Both the murder and disappearance come within days of the approval by Mexico of landmark legislation that federalises crimes against freedom of expression. The new legislation would allow federal authorities to investigative these crimes over state authorities. Federal procedural and penal codes changes are still pending to make the new law operational.
The bodies of three photographers from the city of Veracruz — Gabriel Huge, Gabriel Luna Varela, Guillermo Rodriguez— were found dismembered and dumped in local waterway as Mexicans celebrated World Press Freedom Day yesterday. The bodies showed signs of torture.
The Attorney General’s Office for the State of Veracruz reported that both Huge and Varela, who were freelance photographers, had been reported missing by their families yesterday. According to Laura Angelina Borbolla Moreno, Special Attorney General for crimes against freedom of expression, both Huge and Varela were among a list of eight journalists who had been identified as under threat from organised crime in Veracruz.
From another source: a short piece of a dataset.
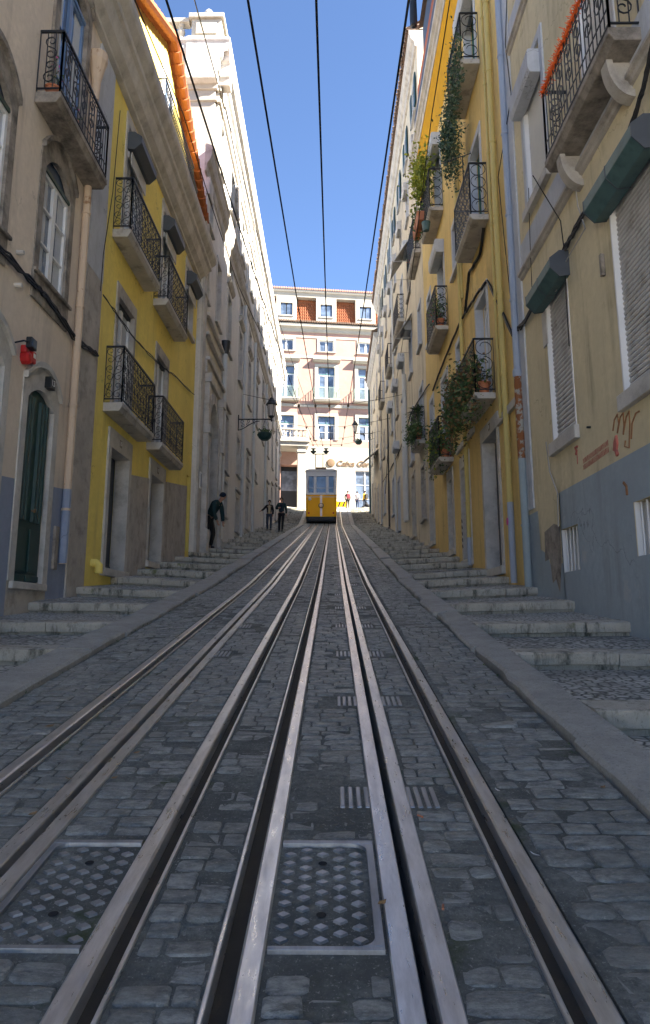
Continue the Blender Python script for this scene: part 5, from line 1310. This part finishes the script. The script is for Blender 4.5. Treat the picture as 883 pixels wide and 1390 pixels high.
# ================================================================== LAMPS
def wall_lamp(F, u, z, arm, label, blabel, s=1.0, fern='leaf'):
    t = thing('wall_lamp', label, 'street lamp', tuple(F(u, z, 0)))
    m = MB(); m.tube([F(u, z, 0), F(u, z, arm)], .03*s, 6); m.tube([F(u, z-.5*s, .02), F(u, z+.2*s, .02)], .025*s, 6)
    arc = [F(u, z-.48*s+.40*s*math.sin(i/10*math.pi/2)**1.6, .04+arm*.62*i/10) for i in range(11)]; m.tube(arc, .02*s, 5)
    for k in range(3):
        m.tube(scroll(F, .2*s+k*.24*s, 0, .36*s*(1-.18*k), lambda a, b, k=k: F(u, z-.19*s+.035*k+b, a), 1 if k % 2 else -1), .012*s, 5, F.U, cap=False)
    m.build('bracket', 'iron', t)
    c = F(u, z+.03, arm)
    m = MB(); m.lathe(c, [(.02, -.14), (.05, -.06), (.03, .0), (.1, .05), (.13, .1), (.12, .12)], 8); 
    for k in range(6):
        w = k*math.pi/3; a = c+Vector((.12*s*math.cos(w), .12*s*math.sin(w), .1)); b = c+Vector((.2*s*math.cos(w), .2*s*math.sin(w), .62*s)); m.tube([a, b], .012*s, 4)
    m.lathe(c, [(.24*s, .6*s), (.25*s, .64*s), (.16*s, .78*s), (.15*s, .82*s), (.09*s, .86*s), (.1*s, .9*s), (.06*s, .93*s), (.015, 1.0*s), (.01, 1.12*s)], 8); m.build('lantern_frame', 'iron', t)
    m = MB(); m.lathe(c, [(.11*s, .11), (.19*s, .6*s)], 6); m.build('lantern_glass', 'lampglass', t)
    b = thing('hanging_basket', blabel, 'hanging basket', tuple(F(u, z-.75, arm-.25)))
    q = F(u, z-.75, arm-.28); m = MB(); m.lathe(q, [(.02, -.2), (.15, -.19), (.27, -.08), (.31, .05), (.31, .12), (.28, .12)], 14); m.build('basket', 'paint_g', b)
    m = MB()
    for k in range(3): w = k*2.09; m.tube([q+Vector((.3*math.cos(w), .3*math.sin(w), .1)), F(u, z-.03, arm-.28)], .006, 4)
    m.build('chains', 'iron', b); f = MB(); leaves(f, [q+Vector((.12*math.cos(w), .12*math.sin(w), .18)) for w in range(6)], 260, .1, (.1, .1, .06)); f.build('foliage', fern, b, recalc=False)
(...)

Just last weekend, neighbours discovered the body of Regina Martinez, a reporter for the political weekly magazine Proceso, in the Veracruz city of Xalapa. Martinez had been killed with heavy blows and strangulation. Days after her murder, the Mexican Congress passed a law protecting human rights workers and journalists.
An ongoing battle between the Zetas drug cartel and members of the Chapo Guzman Sinaloa Cartel has contributed to a spiral of violence and corruption: with the last three murders, eight reporters have been killed in the southern state of Veracruz since December 2010.
Another journalist was killed this weekend in the southern Mexican state of Veracruz. The body of Regina Martinez, a reporter for the political weekly magazine Proceso was found in the bathroom of her home in the city of Xalapa with signs of heavy blows and strangulation.
Martinez is the fifth journalist in Veracruz to be slain in the past 18 months, an ongoing battle between the Zetas drug cartel and members of the Chapo Guzman Sinaloa Cartel has contributed to a spiral of violence and corruption. Other journalists killed in the last year include Noel Lopez Olguin de Noticias de Acayucan, Miguel Angel Lopez, Misael Lopez Solana and Yolanda Ordaz of the newspaper Notiver. No one has been convicted or arrested in these cases.
Martinez was a Procesco reporter for more than a decade and she frequently wrote about drug trafficking.
The last story she filed for the magazine was about the arrest of nine police officers in the municipality of Tres Valle for alleged ties to organised crime. Martinez is the first Proceso reporter to be killed since the magazine was founded 36 years ago. People took to social networking sites to express their outrage over the murder and demand answers.
The latest murder will undoubtedly trigger a chilling effect, which will mean even less reporting on drug related violence. In parts of Mexico where organised crime has pushed journalists into silence, reporters and citizens have used social media networks to keep the public informed about violence and corruption.
This won’t happen in Veracruz, the state sent Twitter users Gilberto Martínez Vera and María de Jesús Bravo Pagola to prison on terrorism charges after they tweeted warnings about local drug gang violence. In a recent interview, the now released Martinez Vera described how his 21 days in prison last August destroyed his life. The mathematics professor now only tweets about religion out of fear of facing trouble once more. Both Martínez Vera and Bravo Pagola faced 30 years in prison if convicted on terrorism charges, they were released after an international outcry.